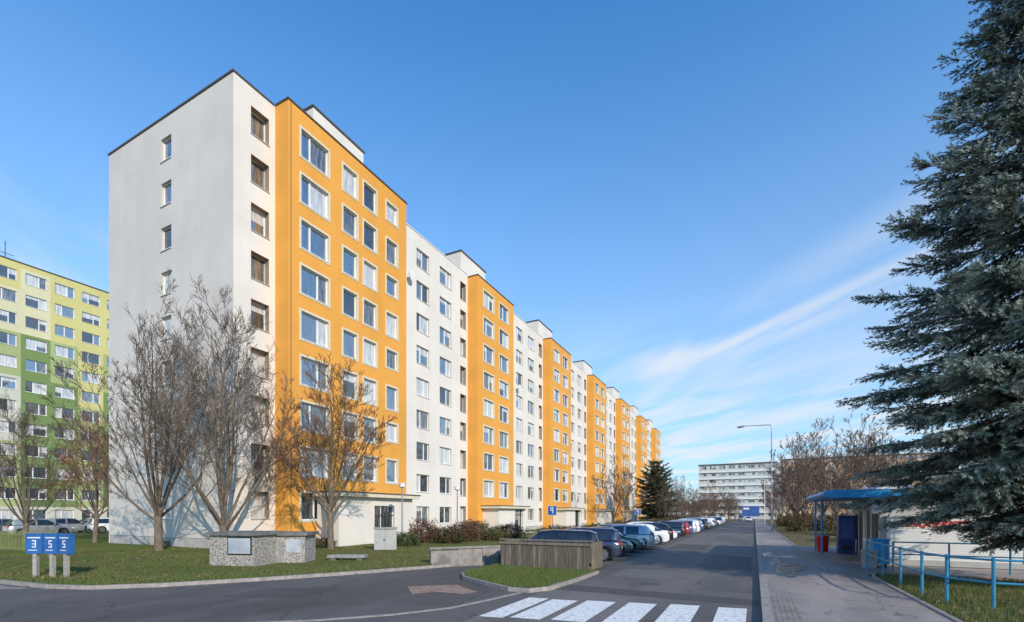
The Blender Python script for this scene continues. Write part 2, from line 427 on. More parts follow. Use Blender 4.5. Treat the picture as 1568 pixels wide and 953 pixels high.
ribbon(K,[(3.5,-20),(3.5,19.3),(3.65,20.2)],.10,0,.15,kerb_m)
ribbon(K,[(2.35,20.3),(2.35,60),(2.35,230)],.10,0,.15,kerb_m)
K.obj("kerb")
ngon("left_footpath",[(-45,2.9),(-21.3,5.75),(-18.9,6.0),(-19.6,5.2),(-22,4.5),(-45,1.6)],.012,walk_m)
ngon("right_pavement",[(.352,-20),(3.45,-20),(3.45,19.9),(3.7,20.2),(6,20.2),(6,36),(2.3,36),(2.3,230),(.352,230)],.12,walk_m)
def pavermat(name,c1,c2,mort,sx,sy):
    m,nt,b=nmat(name); br=nt.nodes.new("ShaderNodeTexBrick"); nt.links.new(coords(nt),br.inputs['Vector'])
    br.inputs['Scale'].default_value=1; br.inputs['Brick Width'].default_value=sx; br.inputs['Row Height'].default_value=sy; br.inputs['Mortar Size'].default_value=.012
    br.inputs['Color1'].default_value=(*c1,1); br.inputs['Color2'].default_value=(*c2,1); br.inputs['Mortar'].default_value=(*mort,1)
    n=noi(nt,coords(nt),3,5); a=mixc(nt,.6,br.outputs[0],ramp(nt,n,(.3,.3,.3),(.7,.7,.7)),'OVERLAY')
    nt.links.new(a,b.inputs['Base Color']); b.inputs['Roughness'].default_value=.85
    bump(nt,b,br.outputs['Fac'],-.4,.01); return m
ngon("paver_strip",[(.36,-20),(.86,-20),(.86,13.6),(.36,13.6)],.124,pavermat("grey_pavers",(.27,.23,.20),(.34,.295,.255),(.09,.075,.06),.2,.1))
ngon("brick_patch",[(-9.3,11.3),(-8.2,12.3),(-6.9,11.4),(-7.1,10.9),(-7.9,10.9),(-8.3,10.3)],.010,pavermat("red_pavers",(.33,.20,.14),(.40,.27,.20),(.14,.11,.09),.2,.1))
wet,nt,bs=nmat("wet_asphalt"); bs.inputs['Base Color'].default_value=(.045,.043,.045,1); bs.inputs['Roughness'].default_value=.22
nt.links.new(ramp(nt,noi(nt,coords(nt),2.5,5),(.10,.10,.10),(.6,.6,.6),.45,.6),bs.inputs['Roughness'])
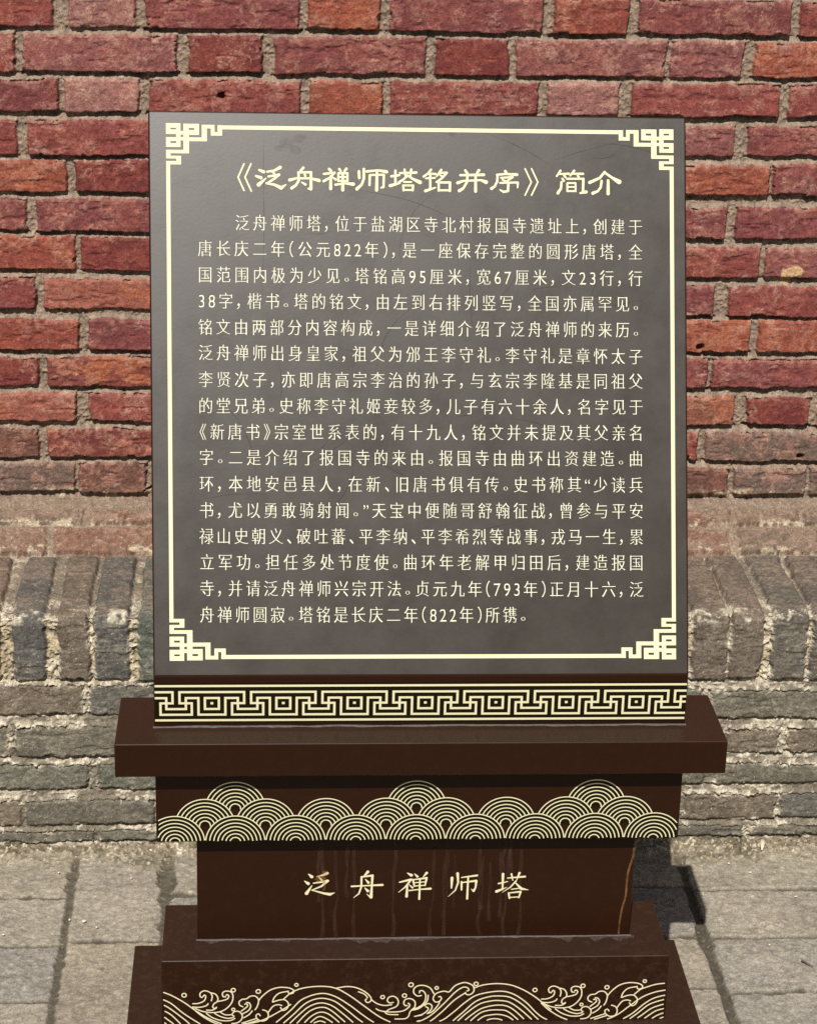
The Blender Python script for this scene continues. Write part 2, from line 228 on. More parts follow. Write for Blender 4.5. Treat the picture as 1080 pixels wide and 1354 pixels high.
def paint_material(name, rough=0.4, dust=0.05, face=False):
    m, nt, p, N, L = mat_new(name)
    tc = N('ShaderNodeTexCoord').outputs['Object']
    n1 = noise_node(nt, 7, 5, 0.6, tc); n2 = noise_node(nt, 160, 4, 0.7, tc); n3 = noise_node(nt, 14 if face else 30, 7, 0.68, tc)
    base = mixrgb(nt, n1.outputs[0], *(((0.0200, 0.0125, 0.0054), (0.0260, 0.0165, 0.0072)) if face else ((0.0190, 0.0056, 0.0018), (0.0245, 0.0072, 0.0023))))
    # specks and faint films of dust lying on the paint
    sp = ramp(nt, n2.outputs[0], 0.66, 0.80, (0, 0, 0, 1), (1, 1, 1, 1))
    fl = ramp(nt, noise_node(nt, 75, 8, .75, tc).outputs[0], 0.50, 0.80, (0, 0, 0, 1), (1, 1, 1, 1))
    mu = N('ShaderNodeMath'); mu.operation = 'MULTIPLY_ADD'
    L(sp.outputs[0], mu.inputs[0]); mu.inputs[1].default_value = dust * 1.2
    mv = N('ShaderNodeMath'); mv.operation = 'MULTIPLY'; L(fl.outputs[0], mv.inputs[0]); mv.inputs[1].default_value = dust
    L(mv.outputs[0], mu.inputs[2])
    # upward faces paler: settled dust, plus the sun they catch painted in
    ge = N('ShaderNodeNewGeometry'); sx = N('ShaderNodeSeparateXYZ'); L(ge.outputs['True Normal'], sx.inputs[0])
    up_ = N('ShaderNodeMath'); up_.operation = 'MULTIPLY'; up_.use_clamp = True
    L(sx.outputs['Z'], up_.inputs[0]); up_.inputs[1].default_value = 0.0 if face else 0.042
    ad = N('ShaderNodeMath'); ad.operation = 'ADD'; ad.use_clamp = True
    L(mu.outputs[0], ad.inputs[0]); L(up_.outputs[0], ad.inputs[1])
    c = mixrgb(nt, ad.outputs[0], base, (0.32, 0.25, 0.19))
    L(c, p.inputs['Base Color'])
    p.inputs['Specular IOR Level'].default_value = 0.66 if face else 0.20
    rr = N('ShaderNodeMapRange'); L(n3.outputs[0], rr.inputs[0])
    rr.inputs[1].default_value = 0.3; rr.inputs[2].default_value = 0.7
    rr.inputs[3].default_value = rough - (.05 if face else .03); rr.inputs[4].default_value = rough + (.06 if face else .05)
    L(rr.outputs[0], p.inputs['Roughness'])
    b = N('ShaderNodeBump'); b.inputs['Strength'].default_value = 0.06 if not face else 0.035; b.inputs['Distance'].default_value = 0.001
    n4 = noise_node(nt, 240, 2, 0.5, tc); L(n4.outputs[0], b.inputs['Height']); L(b.outputs[0], p.inputs['Normal'])
    return m

def plain_material(name, colr, rough=0.5, var=0.1, scale=60, alpha=1.0, spec=0.3):
    m, nt, p, N, L = mat_new(name)
    p.inputs['Specular IOR Level'].default_value = spec
    tc = N('ShaderNodeTexCoord').outputs['Object']
    n = noise_node(nt, scale, 5, 0.6, tc)
    c = mixrgb(nt, n.outputs[0], [v * (1 - var) for v in colr], [v * (1 + var) for v in colr])
    L(c, p.inputs['Base Color'])
    p.inputs['Roughness'].default_value = rough
    if alpha < 1:
        n2 = noise_node(nt, scale * 0.7, 4, 0.6, tc)
        r = ramp(nt, n2.outputs[0], 0.35, 0.7, (alpha * .25,) * 3 + (1,), (alpha,) * 3 + (1,))
        L(r.outputs[0], p.inputs['Alpha'])
    return m

M_WALL = masonry_material('weathered_masonry')
M_GROUND = masonry_material('worn_paving', 0.6, (0.62, 1.34))
M_PAINT = paint_material('brown_gloss_paint', 0.34, 0.012)
M_DUSTY = paint_material('dusty_brown_paint', 0.38, 0.075)
M_FACE = paint_material('brown_satin_panel', 0.365, 0.02, True)
M_CREAM = plain_material('cream_print', (0.77, 0.71, 0.44), 0.55, 0.05, 90)
M_TEXT = plain_material('ivory_text_print', (0.84, 0.81, 0.61), 0.55, 0.04, 90)
M_DARKPRINT = plain_material('dark_olive_print', (0.010, 0.007, 0.002), 0.5, 0.1, spec=.1)
M_SEAL = plain_material('grey_sealant', (0.105, 0.088, 0.08), 0.7, 0.7, 140)
M_SEALW = plain_material('whitish_lime_deposit', (0.36, 0.29, 0.26), 0.85, 0.5, 330, 0.2)
M_STREAK = plain_material('grey_drip_stain', (0.15, 0.095, 0.075), 0.6, 0.3, 40, 0.16)
M_RUST = plain_material('orange_rust_stain', (0.30, 0.15, 0.06), 0.7, 0.5, 120, 0.7)
M_RUSTF = plain_material('faint_rust_stain', (0.40, 0.17, 0.03), 0.7, 0.4, 150, 0.42)
M_SCRATCH = plain_material('fine_scratch', (0.012, 0.009, 0.008), 0.6, 0.2, 50, 0.55)
M_SMUDGE = plain_material('dried_smudge', (0.05, 0.036, 0.03), 0.8, 0.3, 160, 0.13)

# ------------------------------------------------------------ brick wall
YW, YP, ZR, ZU = 0.9725, 0.612, 0.424, 0.497       # upper face, plinth face, rowlock top, foot of upper face
YT = 0.862
prof = [(YP, -0.03), (YP, ZR), (YT, ZR + 0.004), (YW, ZU), (YW, 1.98)]
seglen = [math.hypot(b[0] - a[0], b[1] - a[1]) for a, b in zip(prof, prof[1:])]
SB = np.concatenate([[0], np.cumsum(seglen)])

def axis(parts):
    out = []
    for a, b, st in parts:
        out.append(np.linspace(a, b, max(2, int(round((b - a) / st)) + 1))[:-1])
    return np.concatenate(out + [[parts[-1][1]]])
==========
▶ [THE REQUEST] Identify the lines of the entries containing the string "More". Copy each such line.

▶ [THE OUTPUT]
The Blender Python script for this scene continues. Write part 2, from line 427 on. More parts follow. Use Blender 4.5. Treat the picture as 1568 pixels wide and 953 pixels high.
The Blender Python script for this scene continues. Write part 2, from line 228 on. More parts follow. Write for Blender 4.5. Treat the picture as 1080 pixels wide and 1354 pixels high.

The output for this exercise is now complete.